Concernant les PME, le DMA est clairement fait pour faciliter l’accroissement de l’innovation, notamment via le partage des données pour des entreprises qui n’ont pas accès à cette ressource. La législation vise ainsi les PME, les startups et même des entreprises plus installées. Il est clair que ce texte est conçu pour faciliter l’émergence de champions européens, peut-être des licornes, en leur donnant accès à des données auxquelles elles ne pourraient pas disposer, ou pas dans les meilleures conditions. Toutefois, pour que le texte joue pleinement son rôle auprès des PME, il faut absolument résoudre les injonctions contradictoires évoquées précédemment pour éviter des surcoûts juridiques importants.

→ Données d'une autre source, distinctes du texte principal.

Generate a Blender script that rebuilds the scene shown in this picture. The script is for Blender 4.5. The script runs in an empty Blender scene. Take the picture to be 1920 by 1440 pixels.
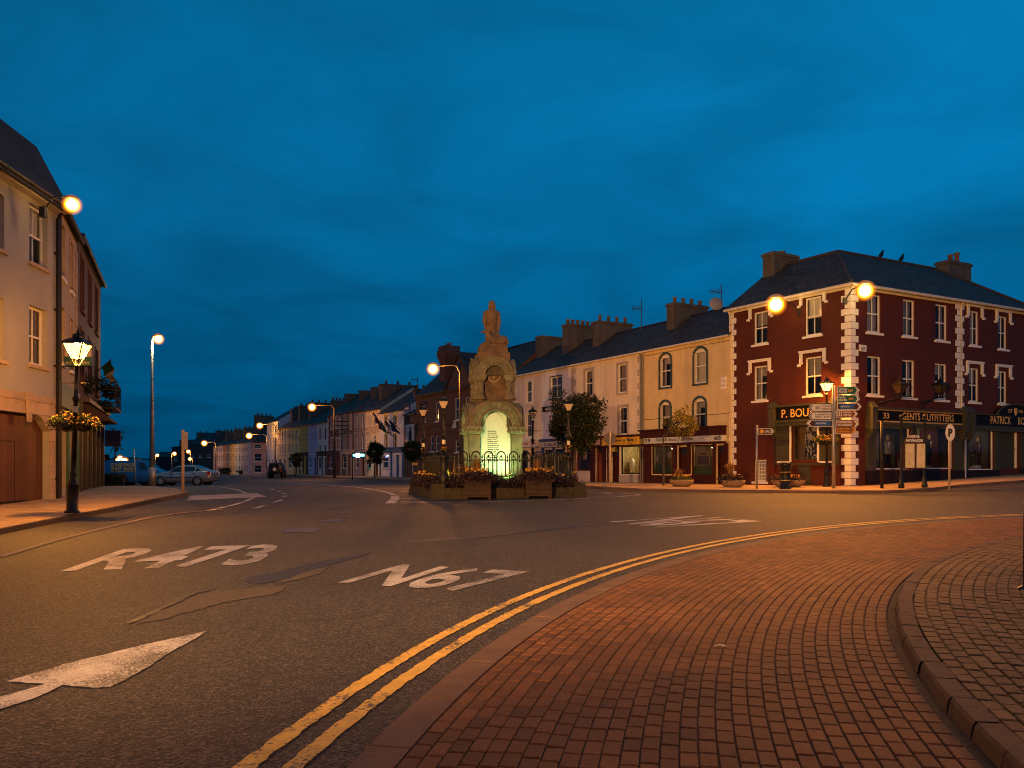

Si le DMA transmet une surcharge juridique, technologique ou de sécurité vis-à-vis des PME, ma crainte est que le texte rate son objectif.
Ainsi, pour faciliter l’accès aux données pour les PME il faudrait plutôt réfléchir à des codes de conduite qui seraient certifiés par le régulateur. Le RGPD prévoit que des codes de conduite puissent être élaborés par des secteurs d’activité et « labellisés » par le régulateur. De tels codes de conduite pourraient, par exemple, définir des finalités compatibles afin de faciliter le partage des données dans la sécurité juridique.
TD: Cela fait le pont vers la dernière question: quelles sont les solutions à envisager ?
YP: Le code de conduite est effectivement l’une des solutions qui peut permettre de répondre aux questions de la finalité, de la sécurité, éventuellement celle de la transparence (comment on informe les usagers des nouveaux usages ?). Cela peut être aussi un moyen de régler la question de la base légale. Toutefois, l’élaboration d’un code de conduite est un processus long : il faut mettre d’accord une profession ou un secteur d’activité, et il faut ensuite que le régulateur interagisse pour arriver à un accord. C’est un outil de droit souple efficace mais lent dans sa genèse.